▼

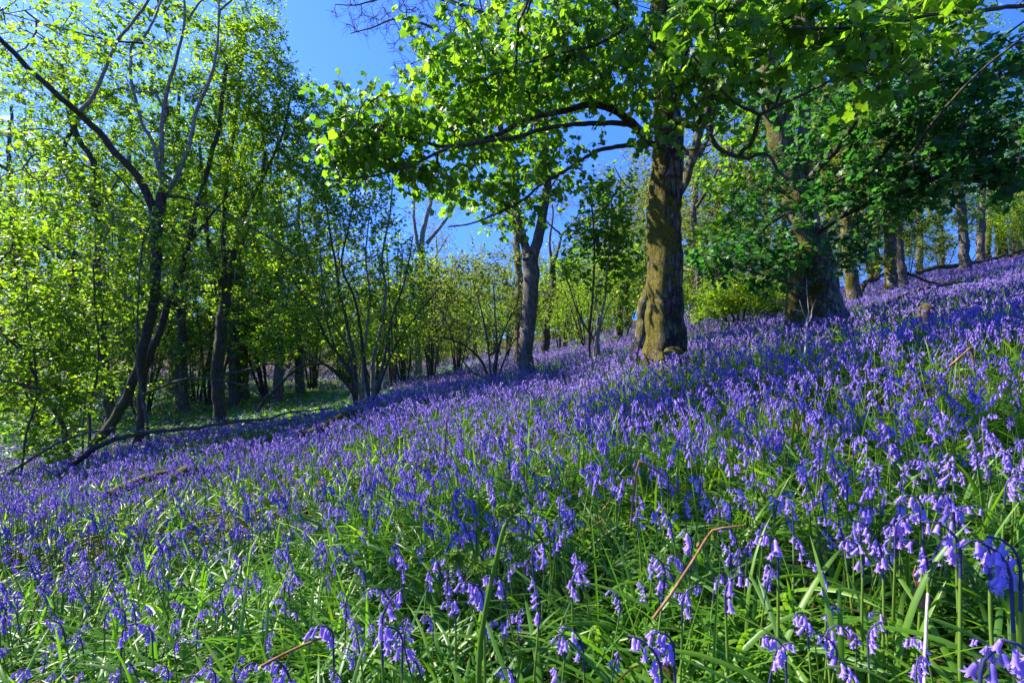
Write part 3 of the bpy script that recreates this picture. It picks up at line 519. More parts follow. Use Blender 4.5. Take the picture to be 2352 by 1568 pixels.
make_tree('hazel_tree', 'second dark stem leaning right behind the silvery stemmed tree', 'tree', org(322, 1006, 10.2),
          [lb(rooted([(322, 1006, 10.2), (327, 883, 10.2), (351, 805, 10.2), (384, 700, 10.2), (410, 638, 10.2), (432, 554, 10.2), (455, 470, 10.2), (475, 400, 10.2), (500, 300, 10.2), (520, 150, 10.2)]), .085, .035, 'trunk', 'bark_dark', flare=.15, bare=.4),
           lb(W([(432, 560, 10.2), (480, 500, 10.3), (530, 440, 10.4)]), .035, .012, 'limb', 'bark_dark'), lb(W([(384, 700, 10.2), (330, 640, 10.2), (270, 600, 10)]), .035, .012, 'limb', 'bark_dark')],
          blobs(rg, [(480, 380, 10.4, 120, 120, 1, 65), (540, 220, 10.4, 110, 120, 1, 55), (400, 600, 10.2, 120, 90, 1, 42), (300, 560, 10.2, 100, 90, 1, 33), (560, 480, 10.4, 90, 90, 1, 42)]), LEAF(T_OVL, 9, .066, droop=.3), 'twig', 'hazel', 52)
make_tree('hazel_sapling', 'slender silver sapling stem crossing in front of the dark leaning trunk', 'tree', org(336, 990, 9.0),
          [lb(rooted([(340, 985, 9.0), (330, 930, 9.0), (315, 828, 9.0), (318, 663, 9.0), (328, 560, 9.0), (345, 520, 9.0), (352, 480, 9.0)]), .024, .012, 'trunk', 'bark_grey', bare=.5),
           lb(W([(328, 552, 9), (318, 522, 8.9), (290, 512, 8.9), (250, 480, 8.8), (205, 445, 8.7)]), .016, .006, 'stem', 'bark_pale')],
          blobs(rg, [(300, 520, 8.9, 90, 60, .7, 27), (330, 650, 8.9, 70, 70, .6, 18)]), LEAF(T_OVL, 5, .08, droop=.3), 'twig_pale', 'hazel', 53)
make_tree('hazel_sapling', 'thin grey double stemmed sapling left of the silvery stemmed tree', 'tree', org(205, 1040, 9.0),
          [lb(rooted([(205, 1050, 9.0), (208, 930, 9.0), (222, 870, 9.0), (226, 780, 9.0), (218, 700, 9.0), (214, 600, 9.0)]), .03, .012, 'trunk', 'bark_grey', bare=.4),
           lb(W([(226, 770, 9), (234, 740, 9), (240, 660, 9)]), .018, .008, 'stem', 'bark_grey'), lb(rooted([(190, 1040, 9.0), (196, 900, 9.0), (200, 800, 9.0), (190, 700, 9.0)]), .022, .010, 'stem', 'bark_grey')],
          blobs(rg, [(220, 640, 9, 90, 80, .8, 37), (210, 760, 9, 80, 70, .7, 24)]), LEAF(T_OVL, 5, .08, droop=.3), 'twig', 'hazel', 54)
make_tree('hazel_tree', 'upright dark trunk between the grey sapling and the silvery stemmed tree', 'tree', org(252, 960, 11.5),
          [lb(rooted([(252, 965, 11.5), (248, 900, 11.5), (238, 828, 11.5), (229, 700, 11.5), (227, 590, 11.5), (226, 470, 11.5), (215, 380, 11.5), (170, 290, 11.3), (140, 150, 11.2)]), .125, .05, 'trunk', 'bark_dark', flare=.1, bare=.35),
           lb(W([(226, 500, 11.5), (200, 430, 11.4), (150, 360, 11.3), (165, 300, 11.3), (220, 220, 11.2)]), .07, .03, 'limb', 'bark_dark'),
           lb(W([(235, 800, 11.5), (270, 770, 11.4), (300, 750, 11.2), (340, 790, 11)]), .035, .012, 'limb', 'bark_dark'), lb(W([(232, 760, 11.5), (190, 720, 11.4), (140, 690, 11.2)]), .03, .01, 'limb', 'bark_dark')],
          blobs(rg, [(180, 250, 11.4, 190, 150, 1.3, 102), (120, 470, 11.4, 150, 110, 1.2, 74), (230, 440, 11.4, 130, 110, 1.2, 55), (160, 680, 11.4, 130, 90, 1.2, 52), (300, 700, 11.2, 90, 80, 1, 33), (60, 60, 11.5, 150, 130, 1.4, 65), (280, 860, 11.3, 70, 60, .8, 22)]), LEAF(T_OVL, 11, .066, droop=.25), 'twig', 'hazel', 55)
make_tree('hazel_tree', 'grey stem bending over to the left edge near the ground', 'tree', org(160, 1060, 8.4),
          [lb(rooted([(158, 1060, 8.4), (145, 990, 8.4), (128, 950, 8.3), (95, 905, 8.2), (37, 878, 8.0), (-40, 870, 7.8)]), .055, .02, 'trunk', 'bark_grey', bare=.3), lb(W([(95, 905, 8.2), (70, 840, 8.1), (20, 780, 8), (-40, 740, 8)]), .025, .01, 'limb', 'bark_dark'),
           lb(rooted([(48, 1090, 7.6), (60, 1000, 7.7), (85, 900, 7.8), (70, 760, 7.8), (60, 640, 7.8)]), .018, .007, 'stem', 'bark_dark')],
          blobs(rg, [(70, 800, 8.1, 130, 80, .9, 65), (60, 930, 8.0, 110, 60, .8, 42), (150, 870, 8.3, 90, 60, .8, 33), (60, 700, 8, 110, 70, .8, 37), (120, 1010, 8.0, 100, 40, .6, 20), (30, 560, 8, 90, 80, .8, 37)]), LEAF(T_OVL, 7, .085, droop=.25), 'twig', 'hazel', 56)
make_tree('hazel_tree', 'dark trunk that divides low into several upright mossy limbs', 'tree', org(505, 973, 11.2),
          [lb(rooted([(505, 973, 11.2), (503, 900, 11.2), (502, 846, 11.2), (508, 755, 11.2), (515, 690, 11.2)]), .135, .115, 'trunk', 'bark_dark', flare=.12, bare=.8),
           lb(W([(513, 700, 11.2), (505, 627, 11.2), (490, 590, 11.2), (476, 535, 11.2), (470, 450, 11.2), (460, 330, 11.2)]), .075, .03, 'limb', 'bark_dark'), lb(W([(520, 700, 11.2), (531, 627, 11.2), (540, 575, 11.2), (564, 545, 11.2), (590, 480, 11.2), (610, 350, 11.2)]), .08, .03, 'limb', 'bark_dark'),
           lb(W([(515, 680, 11.2), (515, 600, 11.2), (512, 540, 11.2), (520, 430, 11.2), (545, 250, 11.2), (560, 100, 11.2)]), .06, .025, 'limb', 'bark_dark'), lb(W([(540, 580, 11.2), (560, 500, 11.2), (640, 330, 11.2), (670, 220, 11.2)]), .05, .02, 'limb', 'bark_dark'),
           lb(W([(503, 860, 11.2), (560, 850, 10.8), (620, 835, 10.4), (700, 845, 10.2)]), .03, .01, 'limb', 'bark_dark')],
          blobs(rg, [(540, 120, 11.4, 90, 110, 1.2, 83), (600, 250, 11.4, 110, 90, 1.2, 102), (660, 330, 11.3, 80, 80, 1.0, 74), (520, 330, 11.4, 120, 100, 1.2, 65), (590, 430, 11.3, 110, 90, 1.1, 74), (450, 500, 11.3, 90, 90, 1, 42), (600, 590, 11.2, 90, 70, 1, 46), (470, 680, 11.2, 70, 60, .9, 22), (600, 700, 11, 90, 60, .9, 33), (580, 0, 11.5, 60, 60, 1, 37), (690, 250, 11.4, 50, 60, .9, 36), (730, 320, 11.3, 50, 60, .9, 40), (740, 410, 11.2, 60, 60, .9, 40), (640, 180, 11.4, 50, 60, .9, 36), (600, 90, 11.5, 50, 60, .9, 36), (640, 790, 10.6, 80, 40, .8, 22)]), LEAF(T_OVL, 12, .064, droop=.2), 'twig', 'hazel', 57)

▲

» TASK DIRECTIONS
All of the lines above should be printed exactly, minus the pictures.

» EXPECTED ANSWER
Write part 3 of the bpy script that recreates this picture. It picks up at line 519. More parts follow. Use Blender 4.5. Take the picture to be 2352 by 1568 pixels.
make_tree('hazel_tree', 'second dark stem leaning right behind the silvery stemmed tree', 'tree', org(322, 1006, 10.2),
          [lb(rooted([(322, 1006, 10.2), (327, 883, 10.2), (351, 805, 10.2), (384, 700, 10.2), (410, 638, 10.2), (432, 554, 10.2), (455, 470, 10.2), (475, 400, 10.2), (500, 300, 10.2), (520, 150, 10.2)]), .085, .035, 'trunk', 'bark_dark', flare=.15, bare=.4),
           lb(W([(432, 560, 10.2), (480, 500, 10.3), (530, 440, 10.4)]), .035, .012, 'limb', 'bark_dark'), lb(W([(384, 700, 10.2), (330, 640, 10.2), (270, 600, 10)]), .035, .012, 'limb', 'bark_dark')],
          blobs(rg, [(480, 380, 10.4, 120, 120, 1, 65), (540, 220, 10.4, 110, 120, 1, 55), (400, 600, 10.2, 120, 90, 1, 42), (300, 560, 10.2, 100, 90, 1, 33), (560, 480, 10.4, 90, 90, 1, 42)]), LEAF(T_OVL, 9, .066, droop=.3), 'twig', 'hazel', 52)
make_tree('hazel_sapling', 'slender silver sapling stem crossing in front of the dark leaning trunk', 'tree', org(336, 990, 9.0),
          [lb(rooted([(340, 985, 9.0), (330, 930, 9.0), (315, 828, 9.0), (318, 663, 9.0), (328, 560, 9.0), (345, 520, 9.0), (352, 480, 9.0)]), .024, .012, 'trunk', 'bark_grey', bare=.5),
           lb(W([(328, 552, 9), (318, 522, 8.9), (290, 512, 8.9), (250, 480, 8.8), (205, 445, 8.7)]), .016, .006, 'stem', 'bark_pale')],
          blobs(rg, [(300, 520, 8.9, 90, 60, .7, 27), (330, 650, 8.9, 70, 70, .6, 18)]), LEAF(T_OVL, 5, .08, droop=.3), 'twig_pale', 'hazel', 53)
make_tree('hazel_sapling', 'thin grey double stemmed sapling left of the silvery stemmed tree', 'tree', org(205, 1040, 9.0),
          [lb(rooted([(205, 1050, 9.0), (208, 930, 9.0), (222, 870, 9.0), (226, 780, 9.0), (218, 700, 9.0), (214, 600, 9.0)]), .03, .012, 'trunk', 'bark_grey', bare=.4),
           lb(W([(226, 770, 9), (234, 740, 9), (240, 660, 9)]), .018, .008, 'stem', 'bark_grey'), lb(rooted([(190, 1040, 9.0), (196, 900, 9.0), (200, 800, 9.0), (190, 700, 9.0)]), .022, .010, 'stem', 'bark_grey')],
          blobs(rg, [(220, 640, 9, 90, 80, .8, 37), (210, 760, 9, 80, 70, .7, 24)]), LEAF(T_OVL, 5, .08, droop=.3), 'twig', 'hazel', 54)
make_tree('hazel_tree', 'upright dark trunk between the grey sapling and the silvery stemmed tree', 'tree', org(252, 960, 11.5),
          [lb(rooted([(252, 965, 11.5), (248, 900, 11.5), (238, 828, 11.5), (229, 700, 11.5), (227, 590, 11.5), (226, 470, 11.5), (215, 380, 11.5), (170, 290, 11.3), (140, 150, 11.2)]), .125, .05, 'trunk', 'bark_dark', flare=.1, bare=.35),
           lb(W([(226, 500, 11.5), (200, 430, 11.4), (150, 360, 11.3), (165, 300, 11.3), (220, 220, 11.2)]), .07, .03, 'limb', 'bark_dark'),
           lb(W([(235, 800, 11.5), (270, 770, 11.4), (300, 750, 11.2), (340, 790, 11)]), .035, .012, 'limb', 'bark_dark'), lb(W([(232, 760, 11.5), (190, 720, 11.4), (140, 690, 11.2)]), .03, .01, 'limb', 'bark_dark')],
          blobs(rg, [(180, 250, 11.4, 190, 150, 1.3, 102), (120, 470, 11.4, 150, 110, 1.2, 74), (230, 440, 11.4, 130, 110, 1.2, 55), (160, 680, 11.4, 130, 90, 1.2, 52), (300, 700, 11.2, 90, 80, 1, 33), (60, 60, 11.5, 150, 130, 1.4, 65), (280, 860, 11.3, 70, 60, .8, 22)]), LEAF(T_OVL, 11, .066, droop=.25), 'twig', 'hazel', 55)
make_tree('hazel_tree', 'grey stem bending over to the left edge near the ground', 'tree', org(160, 1060, 8.4),
          [lb(rooted([(158, 1060, 8.4), (145, 990, 8.4), (128, 950, 8.3), (95, 905, 8.2), (37, 878, 8.0), (-40, 870, 7.8)]), .055, .02, 'trunk', 'bark_grey', bare=.3), lb(W([(95, 905, 8.2), (70, 840, 8.1), (20, 780, 8), (-40, 740, 8)]), .025, .01, 'limb', 'bark_dark'),
           lb(rooted([(48, 1090, 7.6), (60, 1000, 7.7), (85, 900, 7.8), (70, 760, 7.8), (60, 640, 7.8)]), .018, .007, 'stem', 'bark_dark')],
          blobs(rg, [(70, 800, 8.1, 130, 80, .9, 65), (60, 930, 8.0, 110, 60, .8, 42), (150, 870, 8.3, 90, 60, .8, 33), (60, 700, 8, 110, 70, .8, 37), (120, 1010, 8.0, 100, 40, .6, 20), (30, 560, 8, 90, 80, .8, 37)]), LEAF(T_OVL, 7, .085, droop=.25), 'twig', 'hazel', 56)
make_tree('hazel_tree', 'dark trunk that divides low into several upright mossy limbs', 'tree', org(505, 973, 11.2),
          [lb(rooted([(505, 973, 11.2), (503, 900, 11.2), (502, 846, 11.2), (508, 755, 11.2), (515, 690, 11.2)]), .135, .115, 'trunk', 'bark_dark', flare=.12, bare=.8),
           lb(W([(513, 700, 11.2), (505, 627, 11.2), (490, 590, 11.2), (476, 535, 11.2), (470, 450, 11.2), (460, 330, 11.2)]), .075, .03, 'limb', 'bark_dark'), lb(W([(520, 700, 11.2), (531, 627, 11.2), (540, 575, 11.2), (564, 545, 11.2), (590, 480, 11.2), (610, 350, 11.2)]), .08, .03, 'limb', 'bark_dark'),
           lb(W([(515, 680, 11.2), (515, 600, 11.2), (512, 540, 11.2), (520, 430, 11.2), (545, 250, 11.2), (560, 100, 11.2)]), .06, .025, 'limb', 'bark_dark'), lb(W([(540, 580, 11.2), (560, 500, 11.2), (640, 330, 11.2), (670, 220, 11.2)]), .05, .02, 'limb', 'bark_dark'),
           lb(W([(503, 860, 11.2), (560, 850, 10.8), (620, 835, 10.4), (700, 845, 10.2)]), .03, .01, 'limb', 'bark_dark')],
          blobs(rg, [(540, 120, 11.4, 90, 110, 1.2, 83), (600, 250, 11.4, 110, 90, 1.2, 102), (660, 330, 11.3, 80, 80, 1.0, 74), (520, 330, 11.4, 120, 100, 1.2, 65), (590, 430, 11.3, 110, 90, 1.1, 74), (450, 500, 11.3, 90, 90, 1, 42), (600, 590, 11.2, 90, 70, 1, 46), (470, 680, 11.2, 70, 60, .9, 22), (600, 700, 11, 90, 60, .9, 33), (580, 0, 11.5, 60, 60, 1, 37), (690, 250, 11.4, 50, 60, .9, 36), (730, 320, 11.3, 50, 60, .9, 40), (740, 410, 11.2, 60, 60, .9, 40), (640, 180, 11.4, 50, 60, .9, 36), (600, 90, 11.5, 50, 60, .9, 36), (640, 790, 10.6, 80, 40, .8, 22)]), LEAF(T_OVL, 12, .064, droop=.2), 'twig', 'hazel', 57)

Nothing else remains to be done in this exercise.